==== RAW RECORDS

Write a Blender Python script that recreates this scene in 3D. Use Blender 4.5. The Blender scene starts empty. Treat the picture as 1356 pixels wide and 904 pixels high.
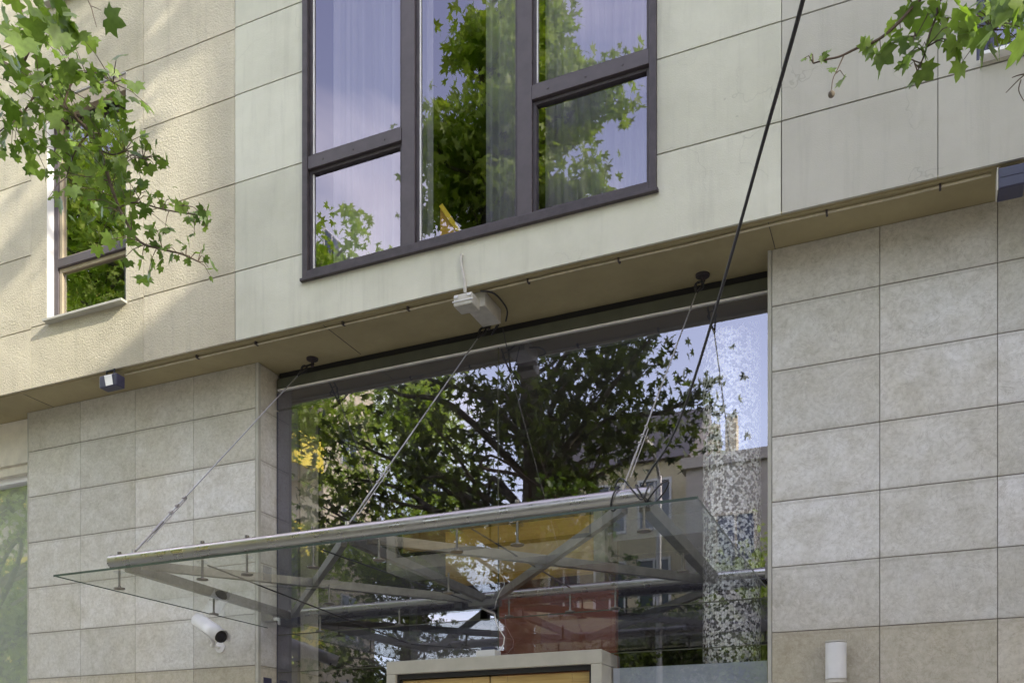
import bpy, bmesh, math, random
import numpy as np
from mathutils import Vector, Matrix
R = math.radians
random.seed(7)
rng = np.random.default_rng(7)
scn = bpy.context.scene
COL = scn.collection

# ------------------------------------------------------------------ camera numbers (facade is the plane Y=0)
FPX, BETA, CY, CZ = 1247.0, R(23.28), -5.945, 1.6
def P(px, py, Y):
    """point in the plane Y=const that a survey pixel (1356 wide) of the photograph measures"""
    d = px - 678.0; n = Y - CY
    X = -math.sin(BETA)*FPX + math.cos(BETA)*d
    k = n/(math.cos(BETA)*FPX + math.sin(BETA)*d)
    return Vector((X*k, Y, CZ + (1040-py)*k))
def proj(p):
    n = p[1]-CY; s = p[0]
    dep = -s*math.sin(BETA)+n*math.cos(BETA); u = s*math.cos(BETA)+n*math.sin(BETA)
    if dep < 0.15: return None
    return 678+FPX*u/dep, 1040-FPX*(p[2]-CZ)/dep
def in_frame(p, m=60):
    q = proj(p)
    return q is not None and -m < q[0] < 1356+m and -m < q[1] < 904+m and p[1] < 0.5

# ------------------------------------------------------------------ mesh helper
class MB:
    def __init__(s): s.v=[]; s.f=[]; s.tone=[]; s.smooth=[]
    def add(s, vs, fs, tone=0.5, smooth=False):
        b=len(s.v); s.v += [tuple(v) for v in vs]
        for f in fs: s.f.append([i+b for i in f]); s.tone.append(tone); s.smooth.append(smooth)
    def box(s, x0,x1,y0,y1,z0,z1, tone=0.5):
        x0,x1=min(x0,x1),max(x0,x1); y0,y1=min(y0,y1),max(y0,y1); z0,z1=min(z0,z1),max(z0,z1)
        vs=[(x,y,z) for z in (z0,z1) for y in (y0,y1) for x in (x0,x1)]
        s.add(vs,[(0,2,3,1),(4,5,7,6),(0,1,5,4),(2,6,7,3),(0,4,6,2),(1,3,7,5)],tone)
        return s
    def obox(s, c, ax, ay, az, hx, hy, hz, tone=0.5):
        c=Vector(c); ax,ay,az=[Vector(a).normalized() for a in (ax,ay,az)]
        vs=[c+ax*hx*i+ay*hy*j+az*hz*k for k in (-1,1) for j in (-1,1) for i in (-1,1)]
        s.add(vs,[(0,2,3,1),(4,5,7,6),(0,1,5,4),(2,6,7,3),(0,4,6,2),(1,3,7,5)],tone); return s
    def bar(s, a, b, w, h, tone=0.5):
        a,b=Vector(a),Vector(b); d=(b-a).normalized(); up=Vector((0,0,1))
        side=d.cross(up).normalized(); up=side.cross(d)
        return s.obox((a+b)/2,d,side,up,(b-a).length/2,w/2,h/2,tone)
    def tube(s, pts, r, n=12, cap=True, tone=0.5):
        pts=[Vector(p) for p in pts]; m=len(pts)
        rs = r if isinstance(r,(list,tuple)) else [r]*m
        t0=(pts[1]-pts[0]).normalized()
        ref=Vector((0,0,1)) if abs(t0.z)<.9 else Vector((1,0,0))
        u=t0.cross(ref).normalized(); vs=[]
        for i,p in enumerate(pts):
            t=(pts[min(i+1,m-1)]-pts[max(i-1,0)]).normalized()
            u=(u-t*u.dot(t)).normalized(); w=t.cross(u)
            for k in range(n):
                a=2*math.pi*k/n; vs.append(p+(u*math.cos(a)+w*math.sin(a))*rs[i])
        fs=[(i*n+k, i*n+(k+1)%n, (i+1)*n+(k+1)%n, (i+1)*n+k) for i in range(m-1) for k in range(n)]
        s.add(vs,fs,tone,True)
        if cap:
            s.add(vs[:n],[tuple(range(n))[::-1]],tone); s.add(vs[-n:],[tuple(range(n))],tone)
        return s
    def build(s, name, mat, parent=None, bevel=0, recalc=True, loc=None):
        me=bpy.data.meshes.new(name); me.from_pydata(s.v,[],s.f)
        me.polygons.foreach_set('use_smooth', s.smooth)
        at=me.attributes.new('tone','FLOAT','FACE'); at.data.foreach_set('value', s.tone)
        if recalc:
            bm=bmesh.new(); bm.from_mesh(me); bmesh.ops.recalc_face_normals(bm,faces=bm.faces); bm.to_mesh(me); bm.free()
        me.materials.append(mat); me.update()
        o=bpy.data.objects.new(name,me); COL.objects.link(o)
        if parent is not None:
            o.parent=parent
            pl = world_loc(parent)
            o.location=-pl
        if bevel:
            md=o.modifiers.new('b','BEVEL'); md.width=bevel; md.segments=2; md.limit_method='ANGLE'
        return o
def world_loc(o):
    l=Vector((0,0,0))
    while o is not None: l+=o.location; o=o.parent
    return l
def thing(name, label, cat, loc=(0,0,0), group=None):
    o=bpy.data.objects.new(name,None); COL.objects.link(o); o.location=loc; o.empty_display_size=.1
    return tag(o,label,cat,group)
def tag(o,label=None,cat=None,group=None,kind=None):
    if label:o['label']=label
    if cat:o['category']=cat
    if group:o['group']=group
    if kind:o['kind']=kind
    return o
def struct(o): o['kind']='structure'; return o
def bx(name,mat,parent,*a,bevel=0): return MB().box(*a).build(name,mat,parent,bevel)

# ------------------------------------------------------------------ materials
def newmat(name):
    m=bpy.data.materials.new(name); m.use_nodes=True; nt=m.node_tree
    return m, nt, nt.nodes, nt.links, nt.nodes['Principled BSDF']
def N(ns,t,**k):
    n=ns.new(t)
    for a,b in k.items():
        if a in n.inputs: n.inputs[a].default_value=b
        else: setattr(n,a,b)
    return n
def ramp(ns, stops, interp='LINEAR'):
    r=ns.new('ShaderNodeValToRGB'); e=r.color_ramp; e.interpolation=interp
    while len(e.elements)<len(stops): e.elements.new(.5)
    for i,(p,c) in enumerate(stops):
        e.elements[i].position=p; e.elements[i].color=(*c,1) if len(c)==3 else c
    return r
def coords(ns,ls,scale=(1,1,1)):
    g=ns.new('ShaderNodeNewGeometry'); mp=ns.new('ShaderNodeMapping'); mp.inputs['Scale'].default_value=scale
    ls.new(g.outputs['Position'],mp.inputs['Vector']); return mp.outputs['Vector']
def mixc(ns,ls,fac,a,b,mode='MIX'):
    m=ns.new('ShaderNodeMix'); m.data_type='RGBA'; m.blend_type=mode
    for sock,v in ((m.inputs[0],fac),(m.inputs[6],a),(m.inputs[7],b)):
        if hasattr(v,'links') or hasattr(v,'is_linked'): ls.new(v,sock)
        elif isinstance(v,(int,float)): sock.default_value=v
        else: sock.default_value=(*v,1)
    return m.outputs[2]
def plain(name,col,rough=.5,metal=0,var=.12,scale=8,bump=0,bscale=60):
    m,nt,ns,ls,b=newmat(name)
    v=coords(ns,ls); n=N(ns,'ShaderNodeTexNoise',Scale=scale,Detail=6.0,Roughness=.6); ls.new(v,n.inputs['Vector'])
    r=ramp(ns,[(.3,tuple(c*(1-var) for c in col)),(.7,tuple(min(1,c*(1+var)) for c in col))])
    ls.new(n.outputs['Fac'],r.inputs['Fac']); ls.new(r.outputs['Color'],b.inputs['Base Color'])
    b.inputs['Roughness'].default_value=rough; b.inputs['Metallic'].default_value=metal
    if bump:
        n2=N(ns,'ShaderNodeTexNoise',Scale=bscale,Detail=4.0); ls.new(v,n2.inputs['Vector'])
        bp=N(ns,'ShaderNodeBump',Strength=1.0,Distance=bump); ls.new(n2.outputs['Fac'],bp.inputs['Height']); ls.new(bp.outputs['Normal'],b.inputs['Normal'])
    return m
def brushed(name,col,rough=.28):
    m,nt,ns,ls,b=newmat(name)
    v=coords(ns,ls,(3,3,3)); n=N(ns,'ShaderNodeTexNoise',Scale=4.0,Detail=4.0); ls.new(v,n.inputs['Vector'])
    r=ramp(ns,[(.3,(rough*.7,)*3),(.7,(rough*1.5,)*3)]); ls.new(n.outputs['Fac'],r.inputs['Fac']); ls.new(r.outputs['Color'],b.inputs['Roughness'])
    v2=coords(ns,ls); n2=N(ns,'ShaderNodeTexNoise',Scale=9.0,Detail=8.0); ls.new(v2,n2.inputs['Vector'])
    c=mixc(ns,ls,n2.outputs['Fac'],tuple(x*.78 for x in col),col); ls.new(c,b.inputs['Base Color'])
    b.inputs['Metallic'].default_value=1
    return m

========
==== RAW RECORDS

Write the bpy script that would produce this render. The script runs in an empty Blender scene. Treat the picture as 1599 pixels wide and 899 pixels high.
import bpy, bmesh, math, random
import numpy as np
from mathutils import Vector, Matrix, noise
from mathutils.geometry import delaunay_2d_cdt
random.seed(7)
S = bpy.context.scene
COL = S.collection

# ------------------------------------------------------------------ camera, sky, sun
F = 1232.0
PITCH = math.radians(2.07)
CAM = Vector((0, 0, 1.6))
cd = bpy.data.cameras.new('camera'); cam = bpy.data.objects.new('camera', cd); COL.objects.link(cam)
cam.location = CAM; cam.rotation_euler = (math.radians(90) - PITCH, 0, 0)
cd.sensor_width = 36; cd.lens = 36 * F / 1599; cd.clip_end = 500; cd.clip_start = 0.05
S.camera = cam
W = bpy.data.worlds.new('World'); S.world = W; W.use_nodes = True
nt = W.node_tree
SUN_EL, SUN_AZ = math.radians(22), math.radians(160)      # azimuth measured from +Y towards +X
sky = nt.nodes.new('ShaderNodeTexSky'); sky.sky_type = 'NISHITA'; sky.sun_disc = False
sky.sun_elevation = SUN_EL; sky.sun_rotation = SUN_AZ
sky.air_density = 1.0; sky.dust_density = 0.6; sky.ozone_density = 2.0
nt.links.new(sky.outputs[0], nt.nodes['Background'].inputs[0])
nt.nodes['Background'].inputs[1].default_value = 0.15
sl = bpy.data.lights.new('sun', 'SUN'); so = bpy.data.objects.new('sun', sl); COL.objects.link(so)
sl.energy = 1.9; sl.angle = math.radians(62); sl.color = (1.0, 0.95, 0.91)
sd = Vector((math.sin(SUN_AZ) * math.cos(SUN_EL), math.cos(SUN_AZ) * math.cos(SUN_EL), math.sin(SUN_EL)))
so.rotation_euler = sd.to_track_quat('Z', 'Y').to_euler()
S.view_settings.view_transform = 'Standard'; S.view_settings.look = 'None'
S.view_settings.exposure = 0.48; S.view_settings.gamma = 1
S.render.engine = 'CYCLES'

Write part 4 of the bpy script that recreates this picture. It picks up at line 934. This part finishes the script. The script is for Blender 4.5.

========
==== RAW RECORDS

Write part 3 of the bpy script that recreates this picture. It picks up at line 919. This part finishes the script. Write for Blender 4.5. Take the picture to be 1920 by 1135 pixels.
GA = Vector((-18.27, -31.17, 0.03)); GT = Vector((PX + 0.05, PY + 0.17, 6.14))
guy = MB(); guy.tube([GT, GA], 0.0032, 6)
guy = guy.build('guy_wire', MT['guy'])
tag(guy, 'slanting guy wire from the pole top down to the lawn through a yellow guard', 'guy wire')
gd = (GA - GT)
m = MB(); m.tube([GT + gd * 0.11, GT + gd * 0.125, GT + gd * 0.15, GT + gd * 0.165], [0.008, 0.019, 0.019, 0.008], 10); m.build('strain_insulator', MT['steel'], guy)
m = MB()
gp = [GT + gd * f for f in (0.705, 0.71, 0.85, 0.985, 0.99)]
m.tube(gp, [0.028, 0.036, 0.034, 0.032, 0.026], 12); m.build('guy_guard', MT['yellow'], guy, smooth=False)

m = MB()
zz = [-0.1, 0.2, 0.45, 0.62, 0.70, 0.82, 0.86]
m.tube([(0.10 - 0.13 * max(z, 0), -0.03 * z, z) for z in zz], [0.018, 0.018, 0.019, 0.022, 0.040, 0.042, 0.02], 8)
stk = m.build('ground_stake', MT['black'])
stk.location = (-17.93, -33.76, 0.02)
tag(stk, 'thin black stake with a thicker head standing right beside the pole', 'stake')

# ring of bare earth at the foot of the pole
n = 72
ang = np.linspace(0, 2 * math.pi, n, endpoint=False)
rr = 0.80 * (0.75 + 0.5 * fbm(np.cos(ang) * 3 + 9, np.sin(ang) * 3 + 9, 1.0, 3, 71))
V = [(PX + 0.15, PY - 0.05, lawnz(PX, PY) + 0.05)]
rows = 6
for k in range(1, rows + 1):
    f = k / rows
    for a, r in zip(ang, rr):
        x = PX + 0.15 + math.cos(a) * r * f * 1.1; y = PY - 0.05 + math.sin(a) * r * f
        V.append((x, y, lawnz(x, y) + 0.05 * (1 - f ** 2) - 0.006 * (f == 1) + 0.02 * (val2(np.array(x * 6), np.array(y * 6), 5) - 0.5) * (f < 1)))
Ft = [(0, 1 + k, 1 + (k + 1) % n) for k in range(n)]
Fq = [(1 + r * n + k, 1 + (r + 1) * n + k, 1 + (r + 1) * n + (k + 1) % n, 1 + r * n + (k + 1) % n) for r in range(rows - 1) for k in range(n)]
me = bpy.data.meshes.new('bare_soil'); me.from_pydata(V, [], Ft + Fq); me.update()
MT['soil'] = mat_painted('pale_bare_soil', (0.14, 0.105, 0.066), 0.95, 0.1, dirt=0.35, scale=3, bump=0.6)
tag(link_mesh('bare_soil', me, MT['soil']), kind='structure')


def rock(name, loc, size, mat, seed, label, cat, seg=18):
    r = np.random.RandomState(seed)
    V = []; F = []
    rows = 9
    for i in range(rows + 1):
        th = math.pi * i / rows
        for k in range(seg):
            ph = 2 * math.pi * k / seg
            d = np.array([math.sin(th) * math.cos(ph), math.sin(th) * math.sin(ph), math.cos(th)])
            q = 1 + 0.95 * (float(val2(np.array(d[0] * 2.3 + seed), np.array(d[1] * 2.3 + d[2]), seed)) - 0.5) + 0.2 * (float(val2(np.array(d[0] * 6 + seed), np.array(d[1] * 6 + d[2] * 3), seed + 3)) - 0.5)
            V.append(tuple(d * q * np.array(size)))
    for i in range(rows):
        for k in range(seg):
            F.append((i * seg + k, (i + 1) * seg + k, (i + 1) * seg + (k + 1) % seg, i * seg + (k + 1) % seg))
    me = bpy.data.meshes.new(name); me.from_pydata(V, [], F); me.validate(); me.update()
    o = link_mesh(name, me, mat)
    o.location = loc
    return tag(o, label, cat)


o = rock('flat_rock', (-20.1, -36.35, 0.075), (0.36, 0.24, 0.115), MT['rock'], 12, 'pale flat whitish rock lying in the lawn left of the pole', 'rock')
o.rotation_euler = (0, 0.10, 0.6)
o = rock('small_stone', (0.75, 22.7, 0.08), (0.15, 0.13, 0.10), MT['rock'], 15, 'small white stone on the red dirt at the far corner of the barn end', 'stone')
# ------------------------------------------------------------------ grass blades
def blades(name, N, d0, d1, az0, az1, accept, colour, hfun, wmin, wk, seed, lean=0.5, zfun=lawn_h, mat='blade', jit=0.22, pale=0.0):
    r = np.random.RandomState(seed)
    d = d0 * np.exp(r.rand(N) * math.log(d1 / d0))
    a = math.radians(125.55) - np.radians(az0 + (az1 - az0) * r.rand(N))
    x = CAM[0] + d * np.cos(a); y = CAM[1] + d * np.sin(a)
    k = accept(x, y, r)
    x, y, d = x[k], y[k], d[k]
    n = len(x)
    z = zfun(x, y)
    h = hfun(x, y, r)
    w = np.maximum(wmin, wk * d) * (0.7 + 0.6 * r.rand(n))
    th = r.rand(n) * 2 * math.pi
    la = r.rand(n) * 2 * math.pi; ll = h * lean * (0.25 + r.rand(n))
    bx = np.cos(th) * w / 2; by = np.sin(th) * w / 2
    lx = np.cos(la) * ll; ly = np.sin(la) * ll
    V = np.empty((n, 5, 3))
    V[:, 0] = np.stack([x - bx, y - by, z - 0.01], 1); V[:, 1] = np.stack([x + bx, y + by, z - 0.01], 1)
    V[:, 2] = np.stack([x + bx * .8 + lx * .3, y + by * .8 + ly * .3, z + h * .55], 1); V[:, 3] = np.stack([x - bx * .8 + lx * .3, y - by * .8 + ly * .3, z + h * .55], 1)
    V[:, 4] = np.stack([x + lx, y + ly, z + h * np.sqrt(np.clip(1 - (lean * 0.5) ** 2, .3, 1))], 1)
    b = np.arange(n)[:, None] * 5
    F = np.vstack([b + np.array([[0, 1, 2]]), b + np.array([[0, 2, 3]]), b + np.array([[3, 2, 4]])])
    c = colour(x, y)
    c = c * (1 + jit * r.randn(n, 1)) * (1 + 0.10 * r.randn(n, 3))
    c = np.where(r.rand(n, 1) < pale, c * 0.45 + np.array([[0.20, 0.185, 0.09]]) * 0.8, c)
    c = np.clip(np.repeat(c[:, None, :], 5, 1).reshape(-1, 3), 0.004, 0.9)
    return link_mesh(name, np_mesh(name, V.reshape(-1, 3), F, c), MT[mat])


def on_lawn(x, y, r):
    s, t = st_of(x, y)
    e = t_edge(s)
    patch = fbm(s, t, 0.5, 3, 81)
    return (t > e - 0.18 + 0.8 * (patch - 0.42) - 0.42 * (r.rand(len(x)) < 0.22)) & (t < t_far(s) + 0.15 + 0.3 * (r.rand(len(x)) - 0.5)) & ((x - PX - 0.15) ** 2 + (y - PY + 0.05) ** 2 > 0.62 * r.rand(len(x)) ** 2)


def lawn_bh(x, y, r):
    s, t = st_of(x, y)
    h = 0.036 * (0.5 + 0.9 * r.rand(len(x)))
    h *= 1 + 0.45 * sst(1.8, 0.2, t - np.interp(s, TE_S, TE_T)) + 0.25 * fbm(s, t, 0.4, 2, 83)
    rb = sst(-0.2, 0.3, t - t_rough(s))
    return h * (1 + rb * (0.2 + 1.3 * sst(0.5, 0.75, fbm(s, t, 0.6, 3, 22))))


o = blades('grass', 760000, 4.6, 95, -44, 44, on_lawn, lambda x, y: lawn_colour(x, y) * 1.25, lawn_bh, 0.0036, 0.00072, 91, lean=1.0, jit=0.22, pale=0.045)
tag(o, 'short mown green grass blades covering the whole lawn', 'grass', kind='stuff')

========

- AIM OF THE EXERCISE: Write out word for word the lines above that run from the one with "Write a Blender" to the one with "return q is". Include both end lines; exclude the images.

- OUTPUT BELOW:
Write a Blender Python script that recreates this scene in 3D. Use Blender 4.5. The Blender scene starts empty. Treat the picture as 1356 pixels wide and 904 pixels high.
import bpy, bmesh, math, random
import numpy as np
from mathutils import Vector, Matrix
R = math.radians
random.seed(7)
rng = np.random.default_rng(7)
scn = bpy.context.scene
COL = scn.collection

# ------------------------------------------------------------------ camera numbers (facade is the plane Y=0)
FPX, BETA, CY, CZ = 1247.0, R(23.28), -5.945, 1.6
def P(px, py, Y):
    """point in the plane Y=const that a survey pixel (1356 wide) of the photograph measures"""
    d = px - 678.0; n = Y - CY
    X = -math.sin(BETA)*FPX + math.cos(BETA)*d
    k = n/(math.cos(BETA)*FPX + math.sin(BETA)*d)
    return Vector((X*k, Y, CZ + (1040-py)*k))
def proj(p):
    n = p[1]-CY; s = p[0]
    dep = -s*math.sin(BETA)+n*math.cos(BETA); u = s*math.cos(BETA)+n*math.sin(BETA)
    if dep < 0.15: return None
    return 678+FPX*u/dep, 1040-FPX*(p[2]-CZ)/dep
def in_frame(p, m=60):
    q = proj(p)
    return q is not None and -m < q[0] < 1356+m and -m < q[1] < 904+m and p[1] < 0.5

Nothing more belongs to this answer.